Remove from oven and place a piece of foil over peppers to allow steaming; rest for five minutes, and peel.

Place garlic and peppers in blender and finely mince.

Heat olive oil on high in a high-walled skillet. Sauté chicken and onions for five minutes.

Add minced peppers and garlic; cook for three minutes. Meanwhile, in the same blender with bits of peppers and garlic, combine chicken broth and one can of Great Northern beans; puree until almost smooth.

Add to chicken along with remaining ingredients. Cook for one hour on low. Garnish with cilantro, cheddar cheese and crushed tortilla chips.
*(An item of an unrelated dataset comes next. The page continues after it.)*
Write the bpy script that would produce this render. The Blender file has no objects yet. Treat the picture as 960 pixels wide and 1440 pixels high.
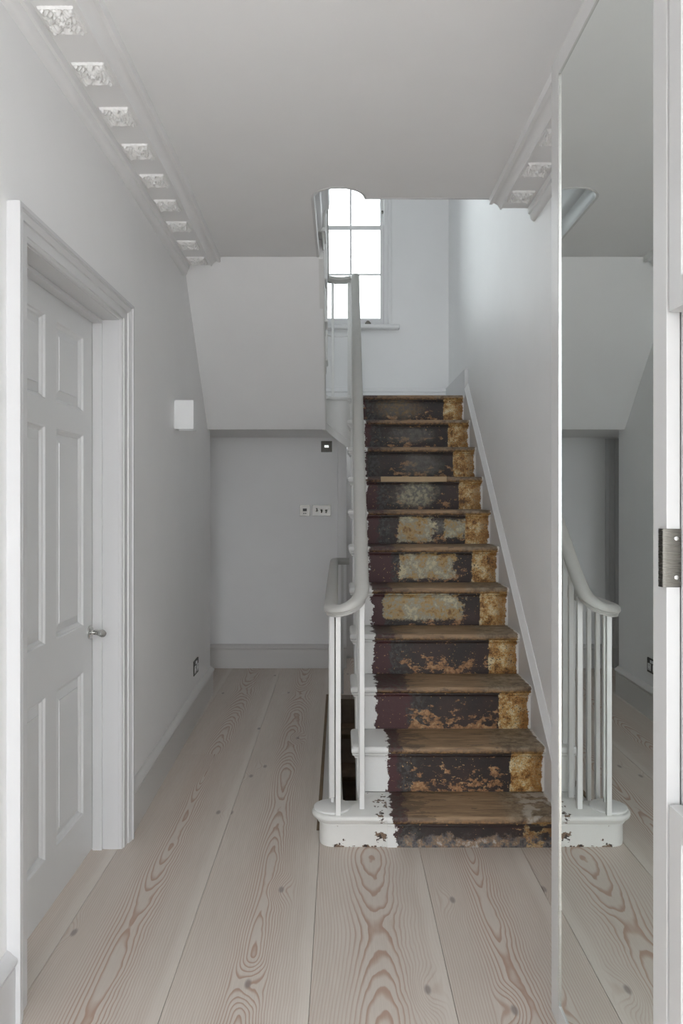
import bpy, bmesh, math, random
from mathutils import Vector
random.seed(7)
sc = bpy.context.scene
COL = sc.collection
PI = math.pi

# ------------------------------------------------------------------ camera, sky, exposure
F = 1100.0                                # focal length in pixels of a 960x1440 frame
EYE = 1.325
cam_d = bpy.data.cameras.new('camera'); cam = bpy.data.objects.new('camera', cam_d); COL.objects.link(cam)
cam.location = (0, 0, EYE); cam.rotation_euler = (PI/2, 0, 0)
cam_d.sensor_fit = 'HORIZONTAL'; cam_d.sensor_width = 36.0; cam_d.lens = 36.0*F/960.0
cam_d.shift_x = 2/960; cam_d.shift_y = -18/960
cam_d.clip_start = 0.02; cam_d.clip_end = 200
sc.camera = cam
sc.view_settings.view_transform = 'Standard'; sc.view_settings.look = 'None'
sc.view_settings.gamma = 1.0; sc.view_settings.use_curve_mapping = False
sc.view_settings.exposure = 1.08
sc.cycles.use_denoising = True
sc.cycles.max_bounces = 14; sc.cycles.diffuse_bounces = 9; sc.cycles.glossy_bounces = 6
sc.cycles.transparent_max_bounces = 12

w = bpy.data.worlds.new('overcast_sky'); sc.world = w; w.use_nodes = True
bgn = w.node_tree.nodes['Background']
bgn.inputs['Color'].default_value = (0.92, 0.96, 1.0, 1); bgn.inputs['Strength'].default_value = 4.1

def portal(name, loc, rot, sx, sy):
    l = bpy.data.lights.new(name, 'AREA'); l.shape = 'RECTANGLE'; l.size = sx; l.size_y = sy
    l.cycles.is_portal = True
    o = bpy.data.objects.new(name, l); COL.objects.link(o); o.location = loc; o.rotation_euler = rot
portal('daylight_portal', (-0.035, 6.36, 3.5), (-PI/2, 0, 0), 0.95, 1.7)     # landing window
portal('daylight_portal', (0.0, -2.96, 1.20), (PI/2, 0, 0), 1.20, 2.4)       # open front doorway
portal('daylight_portal', (-1.10, -1.45, 1.15), (PI/2, 0, -PI/2), 1.3, 2.3)    # unseen opening in the left wall, added for side light
portal('daylight_portal', (1.10, -1.70, 1.15), (PI/2, 0, PI/2), 1.4, 2.3)      # unseen opening in the right wall, added to light the left side
portal('daylight_portal', (0.0, 1.62, 4.25), (PI/2, 0, 0), 0.6, 0.9)          # unseen upper front opening, added to brighten the landing wall

# ------------------------------------------------------------------ helpers
def srgb(r, g, b):
    f = lambda c: (c/255/12.92) if c/255 <= 0.04045 else ((c/255+0.055)/1.055)**2.4
    return (f(r), f(g), f(b), 1)

ORG = {}
def wpos(o): return ORG.get(o.name, Vector((0, 0, 0)))

def obj(name, bm, mat, parent=None, smooth=False, bevel=0.0, seg=2, org=None):
    """one mesh object from a bmesh in world coordinates"""
    bmesh.ops.recalc_face_normals(bm, faces=bm.faces[:])
    cs = [v.co for v in bm.verts]
    lo = Vector([min(c[i] for c in cs) for i in range(3)]); hi = Vector([max(c[i] for c in cs) for i in range(3)])
    c = org if org is not None else ((lo+hi)/2 if parent else Vector(((lo.x+hi.x)/2, (lo.y+hi.y)/2, lo.z)))
    for v in bm.verts: v.co -= c
    me = bpy.data.meshes.new(name); bm.to_mesh(me); bm.free()
    if smooth:
        for p in me.polygons: p.use_smooth = True
    o = bpy.data.objects.new(name, me); COL.objects.link(o)
    if mat: me.materials.append(mat)
    if parent:
        o.parent = parent; o.location = c - wpos(parent)
    else:
        o.location = c
    ORG[o.name] = Vector(c)
    if bevel:
        m = o.modifiers.new('bevel', 'BEVEL'); m.width = bevel; m.segments = seg; m.limit_method = 'ANGLE'; m.angle_limit = math.radians(40)
        m.harden_normals = True
        for p in me.polygons: p.use_smooth = True
    elif smooth:
        sm(o)
    return o

def sm(o, ang=35):
    me = o.data
    bm = bmesh.new(); bm.from_mesh(me)
    for e in bm.edges:
        if len(e.link_faces) == 2 and e.calc_face_angle(0) > math.radians(ang): e.smooth = False
    bm.to_mesh(me); bm.free()

def thing(name, loc, label=None, cat=None, group=None, kind=None):
    o = bpy.data.objects.new(name, None); COL.objects.link(o); o.location = loc; o.empty_display_size = 0.1
    ORG[o.name] = Vector(loc)
    tag(o, label, cat, group, kind); return o

def tag(o, label=None, cat=None, group=None, kind=None):
    if label: o['label'] = label
    if cat: o['category'] = cat
    if group: o['group'] = group
    if kind: o['kind'] = kind
    return o

def struct(o, label=None):
    o['kind'] = 'structure'
    if label: o['label'] = label
    return o

def copy_of(src, name, loc, parent):
    o = src.copy(); COL.objects.link(o); o.name = name; o.parent = parent
    o.location = Vector(loc) - (wpos(parent) if parent else Vector((0, 0, 0)))
    ORG[o.name] = Vector(loc); return o

def add_box(bm, x0, x1, y0, y1, z0, z1):
    vs = [bm.verts.new(p) for p in ((x0,y0,z0),(x1,y0,z0),(x1,y1,z0),(x0,y1,z0),(x0,y0,z1),(x1,y0,z1),(x1,y1,z1),(x0,y1,z1))]
    for f in ((0,3,2,1),(4,5,6,7),(0,1,5,4),(1,2,6,5),(2,3,7,6),(3,0,4,7)): bm.faces.new([vs[i] for i in f])
    return vs

def box(name, x0, x1, y0, y1, z0, z1, mat, parent=None, bevel=0.0, seg=2):
    bm = bmesh.new(); add_box(bm, x0, x1, y0, y1, z0, z1)
    return obj(name, bm, mat, parent, bevel=bevel, seg=seg)

def add_prism(bm, pts, axis, a0, a1):
    """polygon pts extruded along an axis; pts in the two other axes, in order"""
    def mk(p, a):
        return {'x': (a, p[0], p[1]), 'y': (p[0], a, p[1]), 'z': (p[0], p[1], a)}[axis]
    A = [bm.verts.new(mk(p, a0)) for p in pts]; B = [bm.verts.new(mk(p, a1)) for p in pts]
    n = len(pts)
    bm.faces.new(A); bm.faces.new(B[::-1])
    for i in range(n): bm.faces.new((A[i], A[(i+1) % n], B[(i+1) % n], B[i]))

def prism(name, pts, axis, a0, a1, mat, parent=None, bevel=0.0, smooth=False):
    bm = bmesh.new(); add_prism(bm, pts, axis, a0, a1)
    return obj(name, bm, mat, parent, bevel=bevel, smooth=smooth)

def add_sweep(bm, path, prof, closed=True, cap=True, level=False, mitre=True):
    """profile (a: to the left of travel, b: up) swept along 3D points"""
    path = [Vector(p) for p in path]; n = len(path); rings = []
    for i, p in enumerate(path):
        d0 = (path[i]-path[i-1]).normalized() if i > 0 else None
        d1 = (path[i+1]-path[i]).normalized() if i < n-1 else None
        if d0 is None: d0 = d1
        if d1 is None: d1 = d0
        t = (d0+d1).normalized()
        h = Vector((t.x, t.y, 0))
        left = Vector((-h.y, h.x, 0)).normalized()
        up = Vector((0, 0, 1)) if level else t.cross(left)
        if up.z < 0: up = -up
        k = 1.0
        if mitre:
            c = max(0.3, t.dot(d1)); k = 1.0/c
        rings.append([bm.verts.new(p + left*(a*k) + up*b) for a, b in prof])
    m = len(prof)
    for i in range(n-1):
        for j in range(m if closed else m-1):
            bm.faces.new((rings[i][j], rings[i][(j+1) % m], rings[i+1][(j+1) % m], rings[i+1][j]))
    if cap and closed:
        bm.faces.new(rings[0]); bm.faces.new(rings[-1][::-1])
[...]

Tomato and chili cornbread with spicy chive honey butter
Yields 12 muffins


1 cup yellow cornmeal
1 1/4 cup all-purpose
 flour
1/2 cup granulated sugar
2 teaspoons baking powder
1 teaspoon baking soda
1/2 teaspoon salt
1 cup freshly grated
 medium cheddar cheese
1 can (10 oz) diced toma
toes and green chilies
2 eggs
3/4 cup buttermilk
1/3 cup melted butter
1 cup softened butter
1 teaspoon hot sauce
2 tablespoons honey
1 tablespoon chopped
chives

Preheat oven to 400 degrees. Line 12-cup muffin tin (or grease).

In a large bowl, thoroughly mix cornmeal, flour, sugar, baking powder, soda and salt. Stir in cheese, separating any clumps of cheese.
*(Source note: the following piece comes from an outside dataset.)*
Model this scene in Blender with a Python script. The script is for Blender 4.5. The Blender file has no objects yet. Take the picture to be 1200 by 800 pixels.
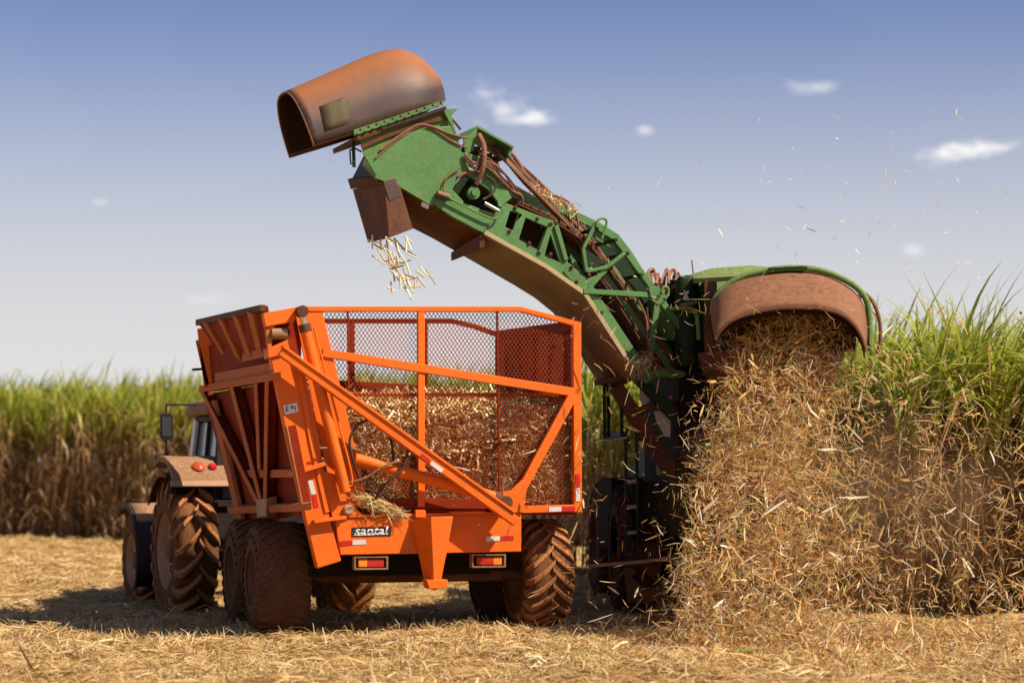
import bpy, bmesh, math, random
import numpy as np
from mathutils import Vector as V
from mathutils.geometry import tessellate_polygon
random.seed(7)
rng = np.random.default_rng(11)
R_ = math.radians
SC = bpy.context.scene
COL = SC.collection

# ------------------------------------------------------------------ camera, sky, sun, exposure
FPX, HY, CZ = 2486.0, 550.0, 1.75          # focal length in photo pixels, horizon row, eye height
cam_d = bpy.data.cameras.new('camera'); cam = bpy.data.objects.new('camera', cam_d); COL.objects.link(cam)
cam.location = (0, 0, CZ); cam.rotation_euler = (R_(90), 0, 0)
cam_d.sensor_width = 36; cam_d.lens = 36*FPX/1200; cam_d.shift_y = (HY-400)/1200
cam_d.clip_end = 3000; cam_d.clip_start = 0.5
cam_d.dof.use_dof = True; cam_d.dof.focus_distance = 22.3; cam_d.dof.aperture_fstop = 1.1
SC.camera = cam

SUN_EL, SUN_AZ = 46.0, 116.0               # degrees; azimuth measured from +Y towards +X
w = bpy.data.worlds.new('World'); SC.world = w; w.use_nodes = True
nt = w.node_tree; N = nt.nodes; L = nt.links
bg = N['Background']; bg.inputs['Strength'].default_value = 0.050
sky = N.new('ShaderNodeTexSky'); sky.sky_type = 'NISHITA'; sky.sun_disc = False
sky.sun_elevation = R_(SUN_EL); sky.sun_rotation = R_(SUN_AZ)
sky.air_density = 1.0; sky.dust_density = 2.2; sky.ozone_density = 1.6; sky.altitude = 400
SKY_SAT = 0.62
hs = N.new('ShaderNodeHueSaturation'); hs.inputs['Saturation'].default_value = SKY_SAT; hs.inputs['Hue'].default_value = 0.506
L.new(sky.outputs[0], hs.inputs['Color'])
tc = N.new('ShaderNodeTexCoord'); sep = N.new('ShaderNodeSeparateXYZ'); L.new(tc.outputs['Generated'], sep.inputs[0])
def mth(op, a, b=None, c=None, clamp=False):
    n = N.new('ShaderNodeMath'); n.operation = op; n.use_clamp = clamp
    for i, v in enumerate((a, b, c)):
        if v is None: continue
        if isinstance(v, (int, float)): n.inputs[i].default_value = v
        else: L.new(v, n.inputs[i])
    return n.outputs[0]
ysafe = mth('MAXIMUM', sep.outputs['Y'], 0.02)
uu = mth('DIVIDE', sep.outputs['X'], ysafe); vv = mth('DIVIDE', sep.outputs['Z'], ysafe)
# air thickens towards the horizon: pale haze
hz = N.new('ShaderNodeMapRange'); hz.interpolation_type = 'SMOOTHSTEP'
L.new(sep.outputs['Z'], hz.inputs['Value']); hz.inputs['From Min'].default_value = 0.03; hz.inputs['From Max'].default_value = 0.245
hz.inputs['To Min'].default_value = 1; hz.inputs['To Max'].default_value = 0
hm = N.new('ShaderNodeMix'); hm.data_type = 'RGBA'
tint = N.new('ShaderNodeMix'); tint.data_type = 'RGBA'; tint.blend_type = 'MULTIPLY'; tint.inputs['Factor'].default_value = 1
L.new(hs.outputs[0], tint.inputs['A']); tint.inputs['B'].default_value = (0.69, 0.91, 1.47, 1)
L.new(tint.outputs['Result'], hm.inputs['A']); hm.inputs['B'].default_value = (10.1, 10.0, 9.95, 1)
L.new(hz.outputs[0], hm.inputs['Factor'])
noi = N.new('ShaderNodeTexNoise'); noi.inputs['Scale'].default_value = 42; noi.inputs['Detail'].default_value = 7; noi.inputs['Roughness'].default_value = 0.62
mp = N.new('ShaderNodeMapping'); mp.inputs['Scale'].default_value = (1, 1, 2.0); L.new(tc.outputs['Generated'], mp.inputs[0]); L.new(mp.outputs[0], noi.inputs['Vector'])
last = hm.outputs['Result']
# px, py, half width, half height, density (directions of the few fair-weather clouds)
for (cx, cy, ca, cb, cd) in ((586, 128, 62, 30, 1.0), (625, 140, 36, 14, .7), (1110, 179, 62, 14, .9), (1160, 174, 90, 16, .95), (942, 102, 28, 11, .4), (968, 100, 18, 12, .4),
                            (115, 236, 20, 8, .6), (757, 152, 12, 8, .5), (1070, 292, 26, 14, .45), (235, 352, 60, 12, .22)):
    du = mth('DIVIDE', mth('SUBTRACT', uu, (cx-600)/FPX), ca/FPX)
    dv = mth('DIVIDE', mth('SUBTRACT', vv, (HY-cy)/FPX), cb/FPX)
    r = mth('SQRT', mth('ADD', mth('MULTIPLY', du, du), mth('MULTIPLY', dv, dv)))
    e = mth('ADD', mth('SUBTRACT', 0.85, r), mth('MULTIPLY', mth('SUBTRACT', noi.outputs['Fac'], 0.5), 3.2))
    mr = N.new('ShaderNodeMapRange'); mr.interpolation_type = 'SMOOTHSTEP'; L.new(e, mr.inputs['Value'])
    mr.inputs['From Min'].default_value = 0; mr.inputs['From Max'].default_value = 1.15; mr.inputs['To Max'].default_value = cd
    mx = N.new('ShaderNodeMix'); mx.data_type = 'RGBA'; L.new(mr.outputs[0], mx.inputs['Factor'])
    L.new(last, mx.inputs['A']); mx.inputs['B'].default_value = (14.0, 13.7, 13.5, 1); last = mx.outputs['Result']
L.new(last, bg.inputs['Color'])

sd = bpy.data.lights.new('sun', 'SUN'); sd.energy = 5.0; sd.angle = R_(0.55); sd.color = (1.0, 0.90, 0.73)
sun = bpy.data.objects.new('sun', sd); COL.objects.link(sun)
TOSUN = V((math.sin(R_(SUN_AZ))*math.cos(R_(SUN_EL)), math.cos(R_(SUN_AZ))*math.cos(R_(SUN_EL)), math.sin(R_(SUN_EL))))
sun.rotation_euler = TOSUN.to_track_quat('Z', 'Y').to_euler(); sun.location = (10, 10, 30)
SC.view_settings.view_transform = 'Standard'; SC.view_settings.look = 'None'
SC.view_settings.exposure = 0.57; SC.view_settings.gamma = 1.0; SC.view_settings.use_curve_mapping = False
SC.cycles.use_denoising = True
SC.cycles.max_bounces = 6; SC.cycles.transparent_max_bounces = 6; SC.cycles.volume_bounces = 0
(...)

Make a well in the center of the dry mixture; set aside.

In a blender, blend tomatoes and chilies on HIGH until smooth.

Pour one cup puree into bowl and whisk with eggs, buttermilk and butter.

Add remainder of the puree to any chili you are making. Pour wet ingredients into and stir until just mixed. Pour 1/3
cup of cornbread mixture into each muffin cup. Bake for 15-18 minutes. Meanwhile, blend one teaspoon hot sauce and honey until smooth; stir in chives. Remove muffins from oven; cool in tin for five minutes.
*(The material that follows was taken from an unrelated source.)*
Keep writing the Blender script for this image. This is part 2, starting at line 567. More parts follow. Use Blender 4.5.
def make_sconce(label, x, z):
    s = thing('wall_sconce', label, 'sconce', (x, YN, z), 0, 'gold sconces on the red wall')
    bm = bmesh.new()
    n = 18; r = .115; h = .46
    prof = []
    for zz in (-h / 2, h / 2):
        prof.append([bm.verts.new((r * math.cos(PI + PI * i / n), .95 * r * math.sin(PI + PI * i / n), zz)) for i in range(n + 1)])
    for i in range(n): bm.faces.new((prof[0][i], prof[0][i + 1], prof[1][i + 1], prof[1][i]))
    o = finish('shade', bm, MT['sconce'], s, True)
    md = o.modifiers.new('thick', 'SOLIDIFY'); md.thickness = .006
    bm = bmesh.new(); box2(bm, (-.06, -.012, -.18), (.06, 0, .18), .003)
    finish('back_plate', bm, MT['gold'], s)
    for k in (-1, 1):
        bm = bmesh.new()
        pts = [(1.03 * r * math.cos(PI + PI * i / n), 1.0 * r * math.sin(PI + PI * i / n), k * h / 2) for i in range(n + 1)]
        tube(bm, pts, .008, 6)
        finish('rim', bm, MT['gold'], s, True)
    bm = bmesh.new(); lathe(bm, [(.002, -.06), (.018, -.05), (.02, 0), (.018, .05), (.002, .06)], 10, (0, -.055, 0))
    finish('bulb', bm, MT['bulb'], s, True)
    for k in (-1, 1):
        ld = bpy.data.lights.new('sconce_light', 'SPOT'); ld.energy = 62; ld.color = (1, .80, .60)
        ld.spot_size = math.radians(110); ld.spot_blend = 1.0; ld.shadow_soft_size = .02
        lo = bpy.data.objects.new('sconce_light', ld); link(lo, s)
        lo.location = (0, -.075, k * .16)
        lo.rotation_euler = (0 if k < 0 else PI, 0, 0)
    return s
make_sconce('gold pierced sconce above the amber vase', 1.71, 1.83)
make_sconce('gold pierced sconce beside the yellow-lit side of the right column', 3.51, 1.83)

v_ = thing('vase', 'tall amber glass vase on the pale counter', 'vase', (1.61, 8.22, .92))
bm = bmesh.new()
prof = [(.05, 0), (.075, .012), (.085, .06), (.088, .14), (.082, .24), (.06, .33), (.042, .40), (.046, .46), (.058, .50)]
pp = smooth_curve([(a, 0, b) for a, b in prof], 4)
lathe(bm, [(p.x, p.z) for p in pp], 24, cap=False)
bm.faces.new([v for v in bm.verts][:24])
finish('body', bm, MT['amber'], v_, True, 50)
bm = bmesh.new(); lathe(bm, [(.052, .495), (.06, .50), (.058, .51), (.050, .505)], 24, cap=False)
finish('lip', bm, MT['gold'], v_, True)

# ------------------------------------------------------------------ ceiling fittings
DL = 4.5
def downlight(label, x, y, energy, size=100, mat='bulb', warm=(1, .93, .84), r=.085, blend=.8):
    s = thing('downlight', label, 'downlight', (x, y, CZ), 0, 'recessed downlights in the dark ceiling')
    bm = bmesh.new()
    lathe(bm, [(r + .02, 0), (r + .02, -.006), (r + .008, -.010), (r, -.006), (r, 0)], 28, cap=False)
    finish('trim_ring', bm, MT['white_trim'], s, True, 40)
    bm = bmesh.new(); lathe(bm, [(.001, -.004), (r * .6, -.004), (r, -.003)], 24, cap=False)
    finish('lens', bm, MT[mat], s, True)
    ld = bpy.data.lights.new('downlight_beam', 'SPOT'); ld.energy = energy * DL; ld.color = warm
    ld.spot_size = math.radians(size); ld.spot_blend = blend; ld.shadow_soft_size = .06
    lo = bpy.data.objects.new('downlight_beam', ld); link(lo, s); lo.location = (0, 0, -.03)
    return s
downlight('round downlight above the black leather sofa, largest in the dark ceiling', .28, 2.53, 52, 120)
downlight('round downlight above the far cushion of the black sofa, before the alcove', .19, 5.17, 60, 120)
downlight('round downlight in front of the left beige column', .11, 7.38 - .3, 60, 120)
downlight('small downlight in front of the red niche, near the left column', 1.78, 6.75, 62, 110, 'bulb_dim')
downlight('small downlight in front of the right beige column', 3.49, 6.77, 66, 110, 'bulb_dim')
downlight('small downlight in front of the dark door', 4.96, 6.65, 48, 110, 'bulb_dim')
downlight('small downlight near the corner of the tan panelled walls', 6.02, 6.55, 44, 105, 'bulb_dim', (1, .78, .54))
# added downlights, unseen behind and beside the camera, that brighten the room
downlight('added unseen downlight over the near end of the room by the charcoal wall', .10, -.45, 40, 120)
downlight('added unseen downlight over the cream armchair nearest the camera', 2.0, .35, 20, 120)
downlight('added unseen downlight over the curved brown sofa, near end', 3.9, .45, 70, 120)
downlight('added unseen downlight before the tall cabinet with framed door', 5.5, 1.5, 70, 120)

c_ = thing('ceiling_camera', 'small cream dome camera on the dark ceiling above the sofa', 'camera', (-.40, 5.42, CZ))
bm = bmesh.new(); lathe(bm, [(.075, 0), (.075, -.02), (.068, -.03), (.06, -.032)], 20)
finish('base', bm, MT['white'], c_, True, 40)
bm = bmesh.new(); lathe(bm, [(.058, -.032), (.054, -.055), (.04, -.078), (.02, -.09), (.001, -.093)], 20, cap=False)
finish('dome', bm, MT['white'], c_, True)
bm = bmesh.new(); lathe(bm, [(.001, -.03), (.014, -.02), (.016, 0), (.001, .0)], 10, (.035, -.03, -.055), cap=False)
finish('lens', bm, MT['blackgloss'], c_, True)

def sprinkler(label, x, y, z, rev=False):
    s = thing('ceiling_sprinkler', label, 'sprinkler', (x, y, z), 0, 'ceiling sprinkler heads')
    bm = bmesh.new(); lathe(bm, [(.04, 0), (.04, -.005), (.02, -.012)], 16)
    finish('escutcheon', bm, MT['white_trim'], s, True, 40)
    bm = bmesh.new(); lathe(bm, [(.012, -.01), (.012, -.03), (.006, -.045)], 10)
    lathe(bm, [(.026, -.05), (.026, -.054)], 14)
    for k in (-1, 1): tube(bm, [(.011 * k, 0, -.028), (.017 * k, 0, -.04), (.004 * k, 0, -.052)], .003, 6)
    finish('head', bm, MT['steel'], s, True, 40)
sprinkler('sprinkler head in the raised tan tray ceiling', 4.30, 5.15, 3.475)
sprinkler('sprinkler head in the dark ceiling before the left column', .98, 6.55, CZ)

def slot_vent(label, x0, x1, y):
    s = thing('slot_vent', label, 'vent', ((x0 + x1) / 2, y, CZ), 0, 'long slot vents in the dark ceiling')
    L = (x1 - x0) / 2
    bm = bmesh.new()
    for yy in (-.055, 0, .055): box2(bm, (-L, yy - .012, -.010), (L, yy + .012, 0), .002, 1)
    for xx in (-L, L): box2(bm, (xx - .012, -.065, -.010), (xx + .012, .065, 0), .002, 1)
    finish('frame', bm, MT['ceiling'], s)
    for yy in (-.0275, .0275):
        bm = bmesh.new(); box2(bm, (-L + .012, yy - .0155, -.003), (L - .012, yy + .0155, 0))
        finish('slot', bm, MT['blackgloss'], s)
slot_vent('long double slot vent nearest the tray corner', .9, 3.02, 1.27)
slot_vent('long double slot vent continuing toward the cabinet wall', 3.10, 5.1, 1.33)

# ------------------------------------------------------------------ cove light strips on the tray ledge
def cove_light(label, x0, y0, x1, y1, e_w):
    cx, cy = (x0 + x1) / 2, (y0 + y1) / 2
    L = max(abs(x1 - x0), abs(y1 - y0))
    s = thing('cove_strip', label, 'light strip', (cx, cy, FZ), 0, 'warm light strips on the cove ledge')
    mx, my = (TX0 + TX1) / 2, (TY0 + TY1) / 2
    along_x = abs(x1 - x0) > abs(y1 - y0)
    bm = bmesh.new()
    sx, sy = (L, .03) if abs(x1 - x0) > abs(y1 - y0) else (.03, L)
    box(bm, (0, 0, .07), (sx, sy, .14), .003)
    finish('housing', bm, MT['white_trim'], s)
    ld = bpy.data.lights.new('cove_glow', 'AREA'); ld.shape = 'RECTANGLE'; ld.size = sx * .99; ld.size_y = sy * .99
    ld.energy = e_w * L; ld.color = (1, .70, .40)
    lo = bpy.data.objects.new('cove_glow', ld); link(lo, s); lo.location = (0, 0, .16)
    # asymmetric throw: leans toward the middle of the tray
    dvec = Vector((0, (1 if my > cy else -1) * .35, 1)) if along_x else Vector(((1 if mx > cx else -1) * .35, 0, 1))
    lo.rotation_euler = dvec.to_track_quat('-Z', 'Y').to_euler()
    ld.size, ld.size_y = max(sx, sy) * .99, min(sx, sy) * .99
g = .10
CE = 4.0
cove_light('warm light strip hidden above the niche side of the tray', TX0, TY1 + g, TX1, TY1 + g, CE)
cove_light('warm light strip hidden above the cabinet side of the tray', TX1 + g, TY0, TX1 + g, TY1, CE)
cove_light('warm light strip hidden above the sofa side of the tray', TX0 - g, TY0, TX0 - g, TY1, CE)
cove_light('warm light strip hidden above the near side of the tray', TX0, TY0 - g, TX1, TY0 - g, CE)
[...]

Run a knife around edges of each muffin and gently remove. Serve warm with plenty of spicy honey chive butter.

Cranberry upside-down cornbread with marmalade mascarpone
Serves eight

 
1/2 cup butter
1/4 cup brown sugar1
1/2 cup dried cranberries
1 1/3 cup unbleached
 flour
1 cup yellow cornmeal
1/3 cup white sugar
4 teaspoons baking powder
3/4 teaspoon salt
2 whole eggs
1¼ cup low fat milk
1/3 cup melted butter
8 ounces mascarpone
Italian cheese
3 tablespoons orange
marmalade

Adjust oven rack to center of oven. Preheat oven to 375 degrees.

Over medium-high heat in a 10-inch cast iron skillet melt butter. Sprinkle brown sugar and cranberries, set aside. Whisk flour, cornmeal, sugar, baking powder, and salt in a medium bowl.

In a small bowl, whisk egg, milk, and butter; pour over flour mixture and whisk just until mixed. Spoon batter on top of cranberries; bake for 22-25 minutes or until toothpick comes out clean when cornbread is poked in the center.
Meanwhile, in a small bowl, thoroughly mix mascarpone with orange marmalade.

Allow cornbread to cool in pan 3 minutes. Loosen sides of cornbread with a knife and invert onto a large serving plate.
Cut into individual servings.

Serve cornbread with a dollop of orange mascarpone and a spoonful of orange marmalade. Serve warm. 

Eggnog cornbread
Yields 12 muffins


2/3 cup oil
1/4 cup white sugar
1/4 cup brown sugar
2 large eggs
1/2 teaspoon salt
1 1/2-cup all-purpose
flour
3/4 cup cornmeal
1/2 teaspoon baking powder
3/4 cup eggnog
1 teaspoon salt

Preheat oven to 400 degrees. Lightly grease 12-cup muffin pan. In a bowl, cream oil and sugars. Beat in eggs and salt. Mix in flour, cornmeal, and baking powder.

Stir in eggnog and mix batter just until smooth. Spoon batter into prepared muffin tins.

Bake for 15-20 minutes or until tops of muffins are lightly browned.